You’re pretty much spot-on with your understanding. Here’s a quick recap:

  • No trailing slash in proxy_pass: nginx passes the URI as-is to the upstream. So if you hit https://example.com/squaremap, it sends /squaremap to your upstream at 127.0.0.1:39000.
  • Trailing slash in proxy_pass: nginx swaps out the matching part of the URI with whatever comes after the slash. So with proxy_pass http://127.0.0.1:39000/;, the request to /squaremap/ becomes / on the upstream.
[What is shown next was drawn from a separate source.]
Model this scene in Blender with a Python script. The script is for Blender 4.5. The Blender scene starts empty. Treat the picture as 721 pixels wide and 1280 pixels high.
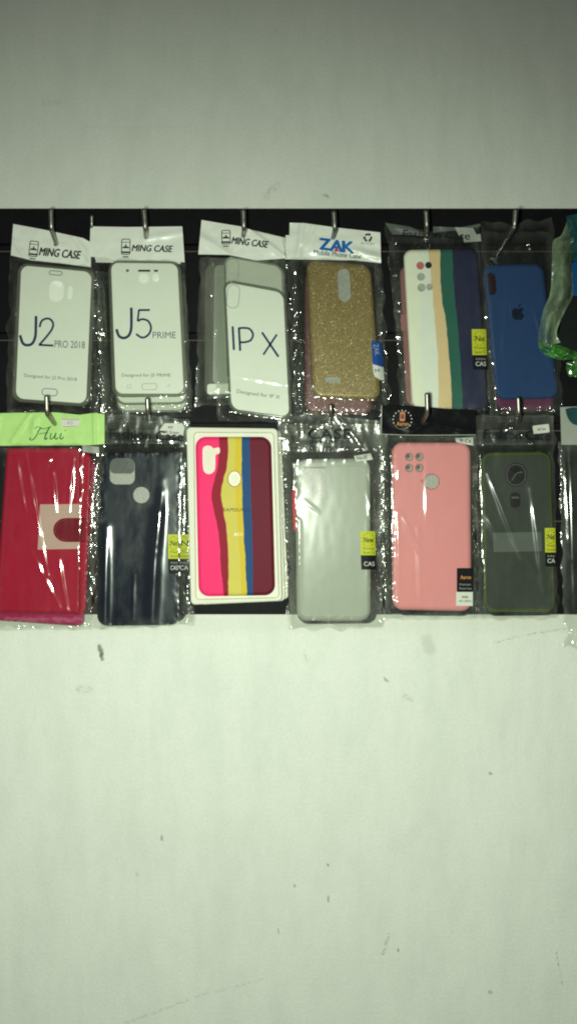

Regarding the difference between 2a and 3:

  • Case 2a (location /squaremap { proxy_pass http://127.0.0.1:39000/; }):

    • When you hit https://example.com/squaremap, nginx sends / to the upstream. That’s why you’re seeing a blank page—it’s probably not the URI that squaremap expects.
  • Case 3 (location /squaremap/ { proxy_pass http://127.0.0.1:39000/; }):

    • nginx knows to redirect /squaremap to /squaremap/, so everything lines up nicely and it works as expected. The trailing slash in the location block ensures that the request is forwarded correctly as / to the upstream.

The trailing slash makes a big difference in how nginx handles the request:

  • Without it: nginx might send the wrong URI to the upstream, causing issues like the 404 or blank page you saw.
  • With it: It forwards the request in a way that squaremap expects, which is why it works when you use /squaremap/.

To get both /squaremap and /squaremap/ working smoothly, you can try this setup:

location /squaremap {
    proxy_pass http://127.0.0.1:39000/;
    try_files $uri $uri/ =404;
}

location /squaremap/ {
    proxy_pass http://127.0.0.1:39000/;
}

This way, whether someone hits /squaremap or /squaremap/, nginx will handle it and forward the right request to your upstream server.

Bonus: If you’re cool with always redirecting /squaremap to /squaremap/, you can use:

location /squaremap {
    return 301 /squaremap/;
}

location /squaremap/ {
    proxy_pass http://127.0.0.1:39000/;
}

This approach makes sure that all your traffic goes to /squaremap/ cleanly.

Hope this helps! Let me know how it goes!